Я никогда не видел в глазах Константина Сергеевича ничего нахального, наглого, настырного, что могло бы оскорбить собеседника и присутствующих. Глаза могли быть гневными, холодными, более того – ледяными и недобрыми, хотя недоброе это выражение обычно быстро переходило в беспомощно-растерянное, а затем в обиженное, досадующее на обстоятельства и причины, породившие его гнев или неприязнь.

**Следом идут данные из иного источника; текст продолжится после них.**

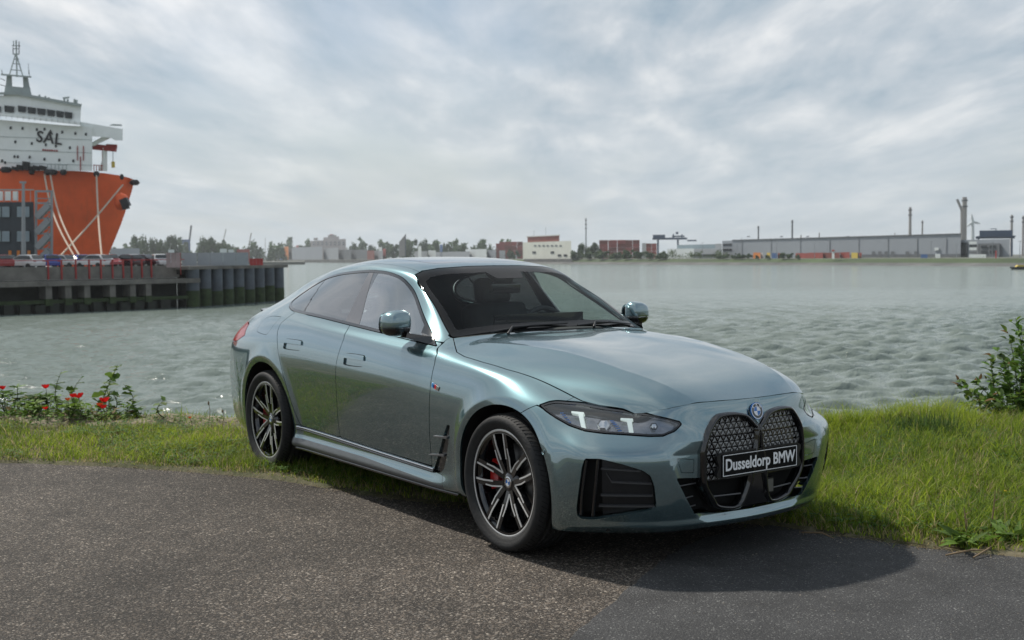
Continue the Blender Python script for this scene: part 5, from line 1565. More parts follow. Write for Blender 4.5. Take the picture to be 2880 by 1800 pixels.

Кажется, я был на третьем или четвертом курсе института, когда однажды оказался с дядей Костей наедине в его большом кабинете в Леонтьевском особняке. Было это где-то в первой половине тридцатых годов. Попасть на личное свидание к Константину Сергеевичу было совсем не просто, так как занят он был всегда выше всякой человеческой нормы – продолжая работать для МХАТа, Оперного театра его имени, продумывая и проверяя на практических занятиях, репетициях свою последнюю методологию работы с актерами – метод физических (вернее, психофизических) действий, писал книгу «Работа актера над собой», часто активно отзывался на большие события, происходившие в стране, встречался с передовиками производства, театральными деятелями, приезжавшими из союзных республик, из зарубежных стран, откликался на запросы прессы.

Я не знал причин, побудивших дядю Костю вызвать меня к себе и потратить на беседу со мной порядка получаса его драгоценного времени; я шел к нему в полном недоумении и, конечно, не без волнения. Единственно о чем я тогда подумал, что все это, безусловно, не без ведома и влияния тети Маруси Лилиной, которая вероятно напомнила мужу, что Маня с сыном Степой-Рыжиком приехали из Ленинграда и живут у Зины наверху.

Не помню, кто меня впустил, тетя Маруся или Наталия Гавриловна через «рыцарскую» дверь в кабинет дяди Кости. Открыв тяжелую массивную дверь и остановившись на пороге, я увидел Константина Сергеевича, сидящего на покрытом белым чехлом диване, в его правом углу, то есть на своем обычном рабочем месте, с полуопущенной головой, что-то пишущего на коленях. Константин Сергеевич был в костюме, в белоснежной накрахмаленной рубашке, с галстуком «бабочкой». Я, не очень уверенным голосом, попросил разрешения войти. Услышав мой голос, дядя Костя, не отрывая пишущей руки от бумаги, поднял голову и, увидев меня, сказал глуховатым голосом, спокойно и приветливо: «Здравствуй, голубчик! Проходи».

Я переступил порог кабинета, не отрывая глаз от фигуры Константина Сергеевича, позабыв о том, что нужно закрыть за собой массивную дверь; на пути к дивану я краем глаза заметил, что эту дверь кто-то закрыл за моей спиной, хотя все время неотрывно смотрел на приветливого хозяина, впрочем, как и он на меня – мы явно изучали или, по определению самого Станиславского, ощупывали друг друга щупальцами своих глаз. Когда я, пройдя между стоящих кольцом кресел в белых чехлах, приблизился к стоящему перед диваном круглому столу, покрытому серо-голубой клетчатой скатертью, хозяин положил на стол ручку с «вечным» паром и рукопись, протянул мне свою большую ласковую руку, я почувствовал его рукопожатие и ответил ему тем же; сказав: «Садись», дядя Костя посадил меня на диван, на расстоянии половины вытянутой руки от себя.